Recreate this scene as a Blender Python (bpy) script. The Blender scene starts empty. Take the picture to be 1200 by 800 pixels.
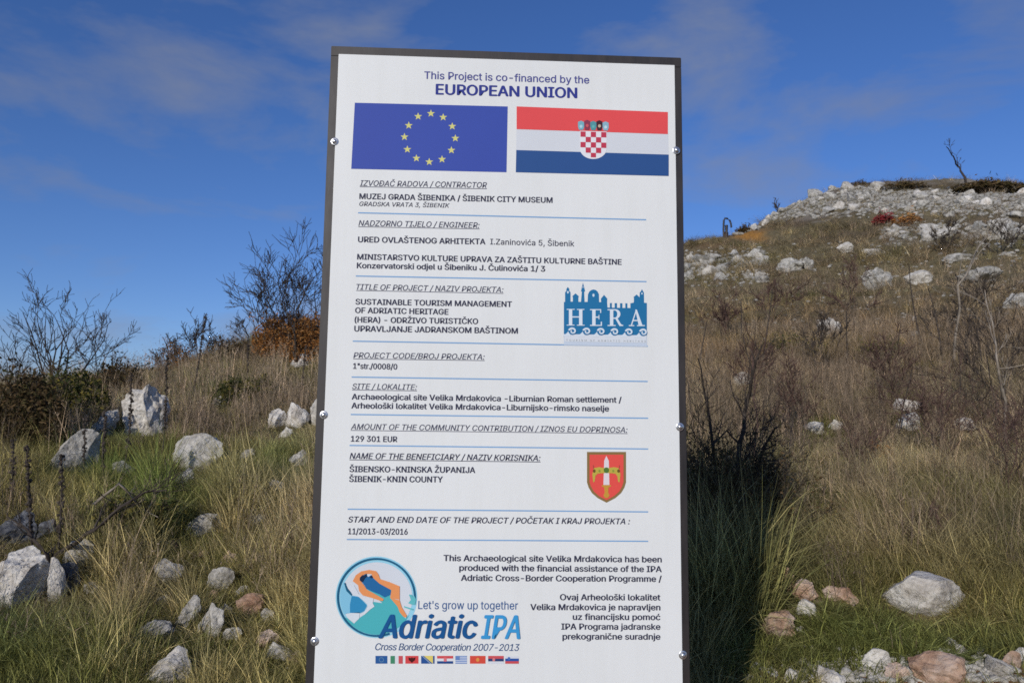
import bpy, bmesh, math, random, os
import numpy as np
from mathutils import Vector, Matrix, noise as mnoise
from mathutils.geometry import tessellate_polygon
rad = math.radians
scn = bpy.context.scene
COL = scn.collection

# ------------------------------------------------------------------ camera
CX, CY, CZ = -0.0725, -2.0895, -0.0752
YAW, PITCH, ROLL = 0.04482, 0.11572, 0.01191
FPX = 905.0                                   # focal length in photo pixels (1200 wide)
fw = Vector((math.sin(YAW)*math.cos(PITCH), math.cos(YAW)*math.cos(PITCH), math.sin(PITCH)))
r0 = Vector((math.cos(YAW), -math.sin(YAW), 0.0))
u0 = r0.cross(fw)
rt = r0*math.cos(ROLL)+u0*math.sin(ROLL)
up = -r0*math.sin(ROLL)+u0*math.cos(ROLL)
cam_d = bpy.data.cameras.new('camera')
cam = bpy.data.objects.new('camera', cam_d)
COL.objects.link(cam)
cam.matrix_world = Matrix(((rt.x, up.x, -fw.x, CX), (rt.y, up.y, -fw.y, CY), (rt.z, up.z, -fw.z, CZ), (0, 0, 0, 1)))
cam_d.sensor_width = 36.0
cam_d.lens = 36.0*FPX/1200.0
cam_d.clip_start = 0.05
cam_d.clip_end = 6000.0
cam_d.dof.use_dof = True
cam_d.dof.focus_distance = 2.1
cam_d.dof.aperture_fstop = 12.0
scn.camera = cam

# ------------------------------------------------------------------ light
SUN_AZ, SUN_EL = 27.2, 20.5                    # light travels towards +Y, turned 26.5 deg to +X
sdir = Vector((math.sin(rad(SUN_AZ))*math.cos(rad(SUN_EL)), math.cos(rad(SUN_AZ))*math.cos(rad(SUN_EL)), -math.sin(rad(SUN_EL))))
sl = bpy.data.lights.new('sun', 'SUN')
sl.energy = 3.1
sl.angle = rad(0.53)
sl.color = (1.0, 0.945, 0.87)
so = bpy.data.objects.new('sun', sl)
COL.objects.link(so)
so.rotation_euler = sdir.to_track_quat('-Z', 'Y').to_euler()
so.location = (-10, -20, 12)

w = bpy.data.worlds.new('World')
scn.world = w
w.use_nodes = True
nt = w.node_tree
nt.nodes.clear()
N = nt.nodes.new
Lk = nt.links.new
wo = N('ShaderNodeOutputWorld'); bg = N('ShaderNodeBackground')
sky = N('ShaderNodeTexSky'); sky.sky_type = 'NISHITA'; sky.sun_disc = False
sky.sun_elevation = rad(SUN_EL)
sky.sun_rotation = math.atan2(-sdir.x, -sdir.y)
sky.altitude = 150; sky.air_density = 1.0; sky.dust_density = 0.0; sky.ozone_density = 3.2
bg.inputs['Strength'].default_value = 0.10
tc = N('ShaderNodeTexCoord')
mp = N('ShaderNodeMapping'); mp.inputs['Scale'].default_value = (1.0, 1.0, 2.6)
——
— EXERCISE DESCRIPTION —
Write out the whole listing again, exactly, with no pictures.

— ANSWER TO THIS TASK —
Recreate this scene as a Blender Python (bpy) script. The Blender scene starts empty. Take the picture to be 1200 by 800 pixels.
import bpy, bmesh, math, random, os
import numpy as np
from mathutils import Vector, Matrix, noise as mnoise
from mathutils.geometry import tessellate_polygon
rad = math.radians
scn = bpy.context.scene
COL = scn.collection

# ------------------------------------------------------------------ camera
CX, CY, CZ = -0.0725, -2.0895, -0.0752
YAW, PITCH, ROLL = 0.04482, 0.11572, 0.01191
FPX = 905.0                                   # focal length in photo pixels (1200 wide)
fw = Vector((math.sin(YAW)*math.cos(PITCH), math.cos(YAW)*math.cos(PITCH), math.sin(PITCH)))
r0 = Vector((math.cos(YAW), -math.sin(YAW), 0.0))
u0 = r0.cross(fw)
rt = r0*math.cos(ROLL)+u0*math.sin(ROLL)
up = -r0*math.sin(ROLL)+u0*math.cos(ROLL)
cam_d = bpy.data.cameras.new('camera')
cam = bpy.data.objects.new('camera', cam_d)
COL.objects.link(cam)
cam.matrix_world = Matrix(((rt.x, up.x, -fw.x, CX), (rt.y, up.y, -fw.y, CY), (rt.z, up.z, -fw.z, CZ), (0, 0, 0, 1)))
cam_d.sensor_width = 36.0
cam_d.lens = 36.0*FPX/1200.0
cam_d.clip_start = 0.05
cam_d.clip_end = 6000.0
cam_d.dof.use_dof = True
cam_d.dof.focus_distance = 2.1
cam_d.dof.aperture_fstop = 12.0
scn.camera = cam

# ------------------------------------------------------------------ light
SUN_AZ, SUN_EL = 27.2, 20.5                    # light travels towards +Y, turned 26.5 deg to +X
sdir = Vector((math.sin(rad(SUN_AZ))*math.cos(rad(SUN_EL)), math.cos(rad(SUN_AZ))*math.cos(rad(SUN_EL)), -math.sin(rad(SUN_EL))))
sl = bpy.data.lights.new('sun', 'SUN')
sl.energy = 3.1
sl.angle = rad(0.53)
sl.color = (1.0, 0.945, 0.87)
so = bpy.data.objects.new('sun', sl)
COL.objects.link(so)
so.rotation_euler = sdir.to_track_quat('-Z', 'Y').to_euler()
so.location = (-10, -20, 12)

w = bpy.data.worlds.new('World')
scn.world = w
w.use_nodes = True
nt = w.node_tree
nt.nodes.clear()
N = nt.nodes.new
Lk = nt.links.new
wo = N('ShaderNodeOutputWorld'); bg = N('ShaderNodeBackground')
sky = N('ShaderNodeTexSky'); sky.sky_type = 'NISHITA'; sky.sun_disc = False
sky.sun_elevation = rad(SUN_EL)
sky.sun_rotation = math.atan2(-sdir.x, -sdir.y)
sky.altitude = 150; sky.air_density = 1.0; sky.dust_density = 0.0; sky.ozone_density = 3.2
bg.inputs['Strength'].default_value = 0.10
tc = N('ShaderNodeTexCoord')
mp = N('ShaderNodeMapping'); mp.inputs['Scale'].default_value = (1.0, 1.0, 2.6)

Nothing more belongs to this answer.